Königskinder (Coliseum)

Times Literary SupplementFebruary 1992

 

 

 

Humperdinck, like other Wagnerites too perfect for their own good (such as Cornelius, Wolf and Pfitzner), wrote operas in the revered master's language and idiom. But this was not mere ventriloquism; each of them had his own individual voice and message, always worth a wider hearing. Humperdinck warmed to folk-tales about children, of which he never tired. But his audiences did; only Hänsel und Gretel, the first of his ten stage works, survives in regular repertory. Like its composer, it developed rather late in life and took its time to grow, from a simple song-sequence of 1890 by way of a Singspiel which was expanded (at Wolf's suggestion) into a full-scale opera.

     Its successor, Königskinder (why not "Royal Children"?), to a text by Elsa Bernstein, was first published in 1897 as a Sprechgesang melodrama with linking dialogue, and then again extensively remodelled into the present three-act work, first performed in 1910. The many delierate motivic cross-references announce that this is a sad sequel. The original pair are now a couple; older, ostracized, and doomed to die, but still audibly the same small figures lost within the same vast sound-world of woods and windsa, where frail plaintive solos symbolize their isolation. Perhaps their original names were Engelbert and Adelheid, his beloved sister (the Hänsel librettist). In any guise, they simply embody the general human predicament.

     But this ENO production, like its programme-book, strives for special complexity and significance. In this interest, the text is tampered with. Thuse the Goosegirl is vulgarity contrasted with two goosed girls dragged in for that purpose. The music's gospel of hope and compassion is perverted into hatred and doom. The chorus of children is not allowed to march off into the sunset and the future, as the libretto requires; they all fall down and die, one by one, as the production requires. First they are incited, in another gratuitous invention, to "abhor all those who conspired to reject" the hero and heroine. This explicitly includes theyr own parents and indeed the entire population of Act Two's allegorical Everytown, namely the Philistine tradesmen and officials (Woodcutter, Broommaker, Mayor) who loathe all aristocrats and artistic pretensions (Prince, Fiddler) and all inferiors or eccentrics (Goosegirl, Witch) with equal fervour. Here the German middle classes are depicted as a cloned throng of Nazi sots and thugs, with many an ominous allusion to the Hitlerzeit and the Holocaust. In my view, such treatment trivializes history and devalues art. In particular, it overwhelms the central characters, who all but disappear in the crowd-scenes. Thus their tragic finale is vitiated in advance; they go to their deaths before they have come to life.

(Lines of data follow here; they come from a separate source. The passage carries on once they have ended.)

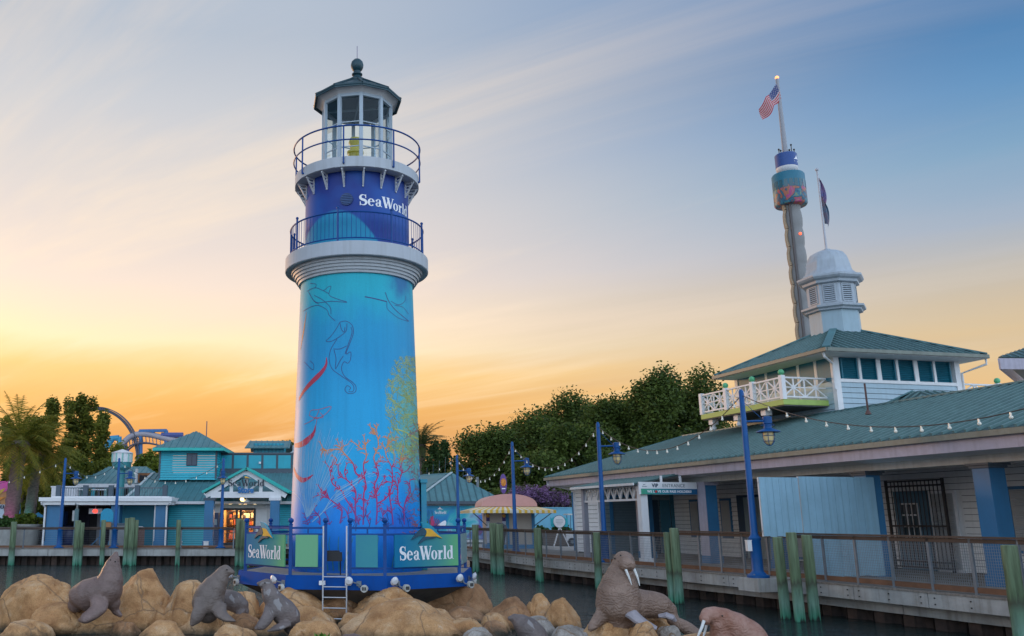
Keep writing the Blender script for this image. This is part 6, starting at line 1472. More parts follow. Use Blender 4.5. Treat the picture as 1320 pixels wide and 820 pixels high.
mb = MB(); mb.box(-5.4, 0.08, -0.40, -0.35, 2.86, 2.95); mb.build('awning_edge', M_CREAM, aw)
es = thing('entrance_sign', 'long sign reading VIP ENTRANCE hung between white post and blue column', 'sign', BW(-0.52, -1.74), BRZ)
# local y runs inwards; the face looks along local +x, so its text reads along +y
mb = MB(); mb.box(0.0, 0.07, 0.0, 2.42, 2.52, 2.98); mb.build('panel', M_WHITE_CLEAN, es)
def band_mat():
    m = bpy.data.materials.new('sign_band'); m.use_nodes = True; t = m.node_tree; b = t.nodes['Principled BSDF']
    tcn = t.nodes.new('ShaderNodeTexCoord'); sp = t.nodes.new('ShaderNodeSeparateXYZ'); t.links.new(tcn.outputs['Object'], sp.inputs[0]); mr = t.nodes.new('ShaderNodeMapRange'); t.links.new(sp.outputs[1], mr.inputs['Value']); mr.inputs['From Max'].default_value = 2.46
    r = ramp(t, [(0.0, (0.06, 0.36, 0.20, 1)), (0.3, (0.012, 0.26, 0.28, 1)), (0.6, (0.008, 0.15, 0.27, 1)), (1, (0.006, 0.09, 0.22, 1))]); t.links.new(mr.outputs[0], r.inputs[0]); t.links.new(r.outputs[0], b.inputs['Base Color']); b.inputs['Roughness'].default_value = 0.45; return m
mb = MB(); mb.box(0.0725, 0.078, 0.07, 2.415, 2.525, 2.73); mb.build('band', band_mat(), es)
def put_text(s, size, width, m, y, z, bold, x=0.082):
    o = text_mesh(s, size, m, 'lettering', es, bold, 1.05, width, 0.0015); o.location = (x, y, z); o.rotation_euler = (0, 0, math.pi / 2); return o
put_text('VIP', 0.185, 0.27, mat('sign_navy', (0.02, 0.05, 0.09), 0.5), 0.66, 2.845, 0.008, 0.0735); put_text('ENTRANCE', 0.175, 0.94, mat('sign_grey', (0.13, 0.17, 0.20), 0.5), 1.44, 2.845, 0.001, 0.0735)
put_text('WE L', 0.125, 0.31, M_LETTER, 0.47, 2.625, 0.005); put_text('VE OUR PASS HOLDERS!', 0.125, 1.42, M_LETTER, 1.46, 2.625, 0.005)
mb = MB(); mb.tube([(0.079, 0.685, 2.625), (0.084, 0.685, 2.625)], 0.048, 14, smooth=False); mb.build('heart_dot', mat('sign_red', (0.55, 0.02, 0.03), 0.5), es)
mb = MB(); mb.add([(0.0735, 0.14, 2.85), (0.0735, 0.20, 2.90), (0.0735, 0.28, 2.87), (0.0735, 0.21, 2.87)], [(0, 1, 2, 3)]); mb.box(0.072, 0.0738, 0.12, 0.32, 2.80, 2.82); mb.build('emblem_fin', mat('sign_grey', (0.13, 0.17, 0.20)), es)
for y in (0.95, 1.75): mb = MB(); mb.box(0.01, 0.06, y - 0.04, y + 0.04, 2.96, 3.22); mb.build('hanger', M_WHITE_CLEAN, es)
# far right: corner of a second lookout roof
q = P(1287, 460, 40.0)
rt = thing('pavilion', 'dark green roof corner of a further pavilion at the right edge', 'building', q)
rb = MB(); mb = MB(); roof_face(mb, [(0, 0, 0), (10, 0.5, 0), (7.5, 4.5, 2.2)], rb, 0.4); roof_face(mb, [(8.5, 9.5, 0), (0, 0, 0), (7.5, 4.5, 2.2)], rb, 0.4); ro = mb.build('roof', M_ROOF, rt); rb.build('roof_seams', M_RIB, ro)
mb = MB(); mb.bar((0, 0, -0.32), (10, 0.5, -0.32), 0.08, 0.5); mb.bar((0, 0, -0.32), (8.5, 9.5, -0.32), 0.08, 0.5); mb.build('fascia_board', M_LILAC, rt)
mb = MB(); mb.prism([(3.0, 1.6), (9.6, 2.0), (9.2, 8)], -8.5, -0.1); mb.build('wall', M_CREAM, rt)
# concrete walk under the porch, so the columns stand on it
mb = MB(); 
a = [BW(-14, -0.2), BW(24, -0.2), BW(24, 5.0), BW(-14, 5.0)]
mb.add([(p.x, p.y, 0.012) for p in a], [(0, 1, 2, 3)]); struct(mb.build('pavement', M_DECK))
# ------------------------------------------------------------------ teal shop on the left shore (faces the viewer; plan distances YS.. measured from the photo)
YS = 57.0
def X(u, Y=YS): return P(u, 640, Y).x
def Z(v, Y=YS): return P(300, v, Y).z
sh = thing('teal_shop', 'teal clapboard shop with pale green metal roofs and gabled entrance', 'building', (0, 0, 0))
# main slope roof (hip at its left end)
ribs = MB(); rf = MB(); zr = Z(610, YS + 5)
xl, xr = X(158), X(455)
roof_face(rf, [(xl, YS - 0.3, Z(648)), (xr, YS - 0.3, Z(648)), (xr, YS + 5, zr), (X(196, YS + 5), YS + 5, zr)], ribs, 0.42, t=0.08, rw=0.06)
roof_face(rf, [(xl, YS + 9, Z(648)), (xl, YS - 0.3, Z(648)), (X(196, YS + 5), YS + 5, zr), (X(196, YS + 5), YS + 9, zr)], ribs, 0.42, t=0.08, rw=0.06)
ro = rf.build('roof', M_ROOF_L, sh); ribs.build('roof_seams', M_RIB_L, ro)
mb = MB(); mb.bar((xl, YS - 0.3, Z(648) + 0.03), (X(196, YS + 5), YS + 5, zr + 0.03), 0.2, 0.05); mb.build('hip_cap', mat('hip_cap_pale', (0.36, 0.44, 0.46), 0.5), ro)
mb = MB(); mb.box(xl, xr, YS - 0.42, YS - 0.3, Z(650), Z(646.5)); mb.build('gutter', M_WHITE, sh)
mb = MB(); lap_wall(mb, (X(218), YS + 0.1), (X(264), YS + 0.1), 0, Z(649), 0.13); mb.build('front_wall', M_TEAL, sh); mb = MB(); lap_wall(mb, (X(352), YS + 0.1), (xr, YS + 0.1), 0, Z(649), 0.13); mb.build('front_wall', M_TEAL, sh)
for q_ in ((X(160), X(284)), (X(334), xr)): mb = MB(); mb.box(*q_, YS + 0.9, YS + 7, 0.0, Z(650)); mb.build('wall_core', M_DARKIN, sh)
# upper band of dark framed teal panels
YU = YS + 5.0
mb = MB(); mb.box(X(276, YU), X(450, YU), YU, YU + 4, zr - 0.6, Z(584, YU)); mb.build('upper_wall', M_GREYDK, sh)
px_ = 281.0
while px_ < 430:
    mb = MB(); mb.box(X(px_, YU), X(px_ + 16.2, YU), YU - 0.03, YU - 0.002, Z(604, YU), Z(587, YU)); mb.build('wall_panel', M_TEAL, sh); px_ += 19.2
mb = MB(); mb.box(X(276, YU), X(450, YU), YU - 0.06, YU + 0.2, Z(585.5, YU), Z(583.5, YU)); mb.build('coping', M_GREYDK, sh)
mb = MB(); mb.box(X(333, YU), X(335.5, YU), YU - 0.2, YU - 0.05, Z(598, YU), Z(595.5, YU)); mb.build('floodlight', M_WHITE_CLEAN, sh)
# tower room with pyramid roof
YT = YS + 3.2
x0, x1 = X(204, YT), X(277, YT)
mb = MB(); lap_wall(mb, (x0, YT), (x1, YT), Z(613, YT) - 0.3, Z(578, YT), 0.16); lap_wall(mb, (x0, YT + 4), (x0, YT), Z(613, YT) - 0.3, Z(578, YT), 0.16); lap_wall(mb, (x1, YT), (x1, YT + 4), Z(613, YT) - 0.3, Z(578, YT), 0.16)
tw = mb.build('tower_wall', mat('bright_teal_siding', (0.012, 0.37, 0.47), 0.5, var=0.08, scale=1, streak=0.12), sh)
for x in (x0, x1): mb = MB(); mb.box(x - 0.06, x + 0.06, YT - 0.03, YT + 0.1, Z(613, YT) - 0.2, Z(578, YT)); mb.build('corner_board', M_GREYDK, tw)
wx0, wx1, wz0, wz1 = X(238.5, YT), X(252.5, YT), Z(600.5, YT), Z(584.5, YT)
mb = MB(); mb.box(wx0, wx1, YT - 0.06, YT - 0.02, wz0, wz1); wi = mb.build('window', mat('window_frame_dark', (0.03, 0.04, 0.06), 0.5), tw)
for f in (0.08, 0.54):
    a = wx0 + (wx1 - wx0) * f; b = a + (wx1 - wx0) * 0.38; mb = MB(); mb.box(a, b, YT - 0.075, YT - 0.062, wz0 + 0.06, wz1 - 0.06); mb.build('shutter', mat('shutter_navy', (0.05, 0.07, 0.10), 0.4), wi)
ribs = MB(); rf = MB(); e0, e1, ey0, ey1, ez = X(194, YT - 0.6), X(286, YT - 0.6), YT - 0.6, YT + 4.6, Z(577, YT - 0.6); ap = ((e0 + e1) / 2, YT + 2.0, Z(556, YT + 2))
for q in ([(e0, ey0), (e1, ey0)], [(e1, ey0), (e1, ey1)], [(e1, ey1), (e0, ey1)], [(e0, ey1), (e0, ey0)]): roof_face(rf, [q[0] + (ez,), q[1] + (ez,), ap], ribs, 0.42, t=0.06, rw=0.05)
tr = rf.build('tower_roof', M_ROOF_L, sh); ribs.build('roof_seams', M_RIB_L, tr)
M_TURQ = mat('turquoise_trim', (0.02, 0.42, 0.38), 0.5)
mb = MB(); mb.box(e0, e1, ey0 - 0.03, ey0, ez - 0.20, ez - 0.01); mb.box(e1, e1 + 0.03, ey0, ey1, ez - 0.2, ez - 0.01); mb.box(e0 - 0.03, e0, ey0, ey1, ez - 0.2, ez - 0.01); mb.build('fascia_board', M_TURQ, tr)
mb = MB(); mb.box(e0 + 0.02, e1 - 0.02, ey0 + 0.02, ey1, ez - 0.16, ez - 0.08); mb.build('soffit', mat('soffit_dark', (0.10, 0.12, 0.13), 0.7), tr)
# roof monitor
YM = YS + 7
mb = MB(); mb.box(X(326, YM), X(364, YM), YM, YM + 2.4, Z(586, YM), Z(577, YM) + 0.3)
mo = mb.build('roof_monitor', M_TEAL, sh); mb = MB()
for k in range(9): x = X(326, YM) + (X(364, YM) - X(326, YM)) * k / 8; mb.box(x - 0.05, x + 0.05, YM - 0.05, YM, Z(586, YM), Z(577, YM) + 0.3)
mb.build('battens', M_TEALDK, mo)
ribs = MB(); rf = MB(); roof_face(rf, [(X(315, YM), YM - 0.6, Z(578, YM)), (X(373, YM), YM - 0.6, Z(578, YM)), (X(372, YM), YM + 1.2, Z(566.5, YM)), (X(317, YM), YM + 1.2, Z(566.5, YM))], ribs, 0.4, t=0.06); roof_face(rf, [(X(373, YM), YM + 3, Z(578, YM)), (X(315, YM), YM + 3, Z(578, YM)), (X(317, YM), YM + 1.2, Z(566.5, YM)), (X(372, YM), YM + 1.2, Z(566.5, YM))], ribs, 0.4, t=0.06)
mr = rf.build('monitor_roof', M_ROOF_L, sh); ribs.build('roof_seams', M_RIB_L, mr)
mb = MB(); mb.box(X(376, YM + 2), X(384, YM + 2), YM + 2, YM + 3, Z(588, YM), Z(571, YM)); mb.slab([(X(372, YM), YM - 1, Z(586, YM)), (X(388, YM), YM - 1, Z(577, YM)), (X(388, YM), YM + 2, Z(577, YM)), (X(372, YM), YM + 2, Z(586, YM))], 0.08); mb.build('roof_plant', mat('pale_plant', (0.45, 0.52, 0.55), 0.5), sh)
mb = MB(); mb.tube([(X(263, YT + 3), YT + 3, Z(580, YT)), (X(263, YT + 3), YT + 3, Z(537, YT))], 0.035, 6); mb.build('roof_mast', mat('mast_violet', (0.12, 0.10, 0.14), 0.5), sh)
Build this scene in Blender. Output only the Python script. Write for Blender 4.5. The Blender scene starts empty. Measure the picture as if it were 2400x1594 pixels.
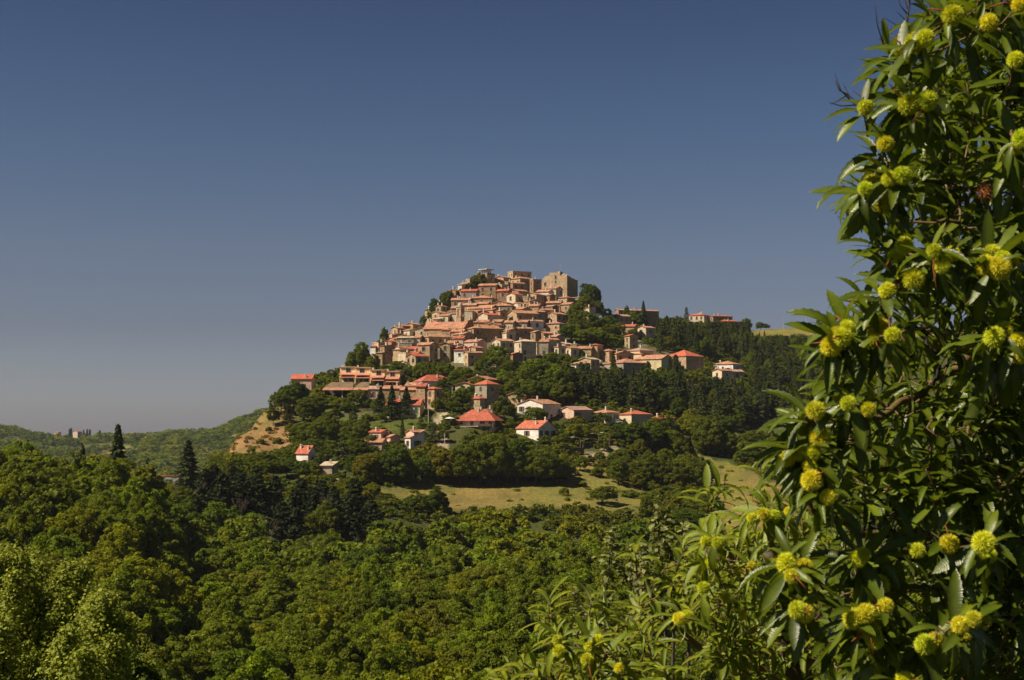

   There was some compensation in the magnificent stage spectacle. Given David Pountney's basic myth-interpretation, his English version of the text is daft and resourceful. From any viewpoint, Paul Pyant's lighting and Sue Blane's designs are consistently effective and often outstanding; the blonde blaze of sunlight that heralds the golden-haired heroine is especially memorable. So are the opening and closing scenes, contrasting a homely and hopeful springtime with a glittering Niagara of fatal snowfall. Humperdinck's pastel-coloured story-book is further illustrated by such diversions as pop-up geese. Other visual effects of movement and gesture are carefully timed to match the music and the action, with balletic precision.

     The musical performances will surely improve. The talented principals (Cathryin Pope, Joseph Evans) seemed inhibited, either by first-night nerves or the Wagnerian dynamics. Despite some sensitive violin and other solos, the orchestra under Mark Elder's direction rarely sounded soft or silky enough for a fairy-tale tapestry. Many of the vocal and verbal strands were frayed into thin tone or indistinct diction, though Donald Adam's Woodcutter cameo was commendably clear, while Alan Opie's Fiddler was always effective and Sally Burgess's Witch often enchanting. The scoring, for all its range and complexity, should sound smaller and sweeter than Wagner's, and obediently accompany rather than seek to dominate; otherwise, Humperdinck's innocent childhood essence evaporates. And little enough was left of that after the all too adult anti-German sermonizing and other such Pountneyfictions.